Reassessing How to Compare and Improve the Calibration of Machine Learning Models
Muthu Chidambaram, Rong Ge
TL;DR
This work critically reevaluates how calibration is reported in machine learning, showing that relying solely on metrics like ECE and accuracy can be misled by trivial recalibration strategies. It advances a theoretical framework based on Bregman divergences to decompose generalization into a sharpness term and a calibration term, and introduces calibration-sharpness diagrams that jointly visualize calibration and generalization alongside the density of predicted confidences. The authors prove that confidence calibration provides a valid lower bound to full calibration within this framework and demonstrate the consistency of a kernel-regression estimator used in the visualization, applying the approach to large-scale vision models to reveal trade-offs between calibration and sharpness. The practical contribution is a principled, density-aware visualization and reporting protocol (with open-source tooling) that enables robust comparison of recalibration methods and prevents over-optimistic conclusions about calibration improvements.
Abstract
A machine learning model is calibrated if its predicted probability for an outcome matches the observed frequency for that outcome conditional on the model prediction.
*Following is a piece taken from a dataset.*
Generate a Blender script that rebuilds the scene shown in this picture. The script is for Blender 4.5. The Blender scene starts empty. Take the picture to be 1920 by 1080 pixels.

This property has become increasingly important as the impact of machine learning models has continued to spread to various domains. As a result, there are now a dizzying number of recent papers on measuring and improving the calibration of (specifically deep learning) models. In this work, we reassess the reporting of calibration metrics in the recent literature. We show that there exist trivial recalibration approaches that can appear seemingly state-of-the-art unless calibration and prediction metrics (i.e. test accuracy) are accompanied by additional generalization metrics such as negative log-likelihood. We then use a calibration-based decomposition of Bregman divergences to develop a new extension to reliability diagrams that jointly visualizes calibration and generalization error, and show how our visualization can be used to detect trade-offs between calibration and generalization. Along the way, we prove novel results regarding the relationship between full calibration error and confidence calibration error for Bregman divergences. We also establish the consistency of the kernel regression estimator for calibration error used in our visualization approach, which generalizes existing consistency results in the literature.